As midnight approaches, millions of homes from the Chinese border in the north to the Mekong Delta in the south are seized by solemnity. Fireworks are forbidden, but thousands of loudspeakers pour out recorded explosions. Before the noise erupts, the family gathers at the altar in prayer. Welcome, Kitchen God. Welcome, ancestors.

At the stroke of twelve, Hanoi explodes in gongs, cheers, and cries. The Year of the Rooster has arrived, and the evil spirits that hate noise are driven over hill and mountain.

But one question remains: who will be the first visitor of the new year?

The Vietnamese care deeply that the first person to enter the house brings good fortune. A beggar would be a bad omen, a destitute neighbor likewise. It is not uncommon for visits to be arranged in advance.

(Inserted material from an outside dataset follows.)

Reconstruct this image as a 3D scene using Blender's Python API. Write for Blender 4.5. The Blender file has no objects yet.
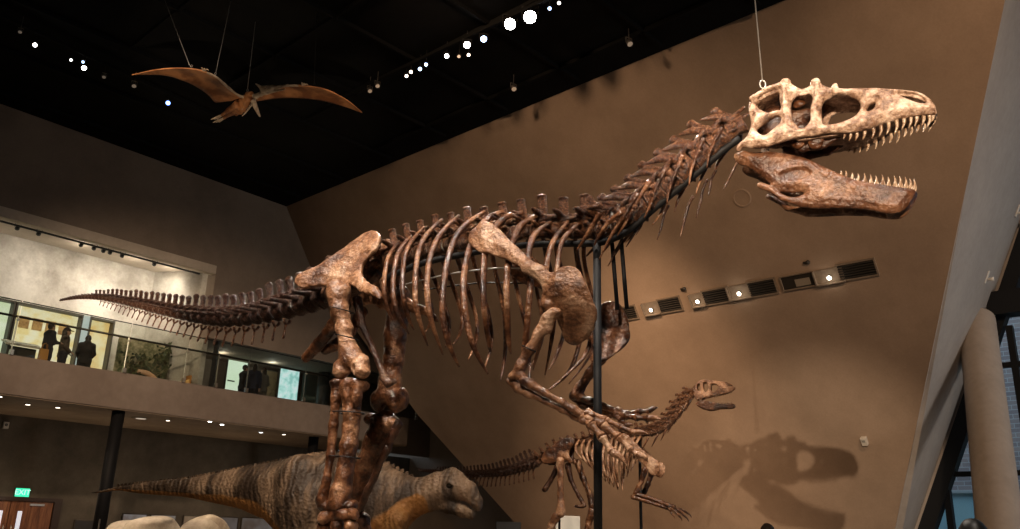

Professor Thach has been standing guard by the door.

“Mister Norway!” he suddenly calls out. “I invite you to be our xong dat!”

“Our first guest of the new year! Come! Rise!”

Mrs. Thach takes my hand and gently leads me across the threshold and out of the house.

“Now you may turn around,” the professor commands.

Solemnly I step back inside and become the family’s honored xong dat. They welcome me as if I were Jesus Christ, Buddha, Emperor Le Loi, Ong Tao, Confucius, and all other great figures combined.

“Was this not a good start to the new year?” the professor asks, beaming.

“Yes!” the family answers in chorus. “A splendid start!”

For good measure, the son-in-law opens a new bottle of rice wine and fills the small glasses.




We toast. And before us lies the Year of the Rooster — blank and unwritten as a sheet of white paper.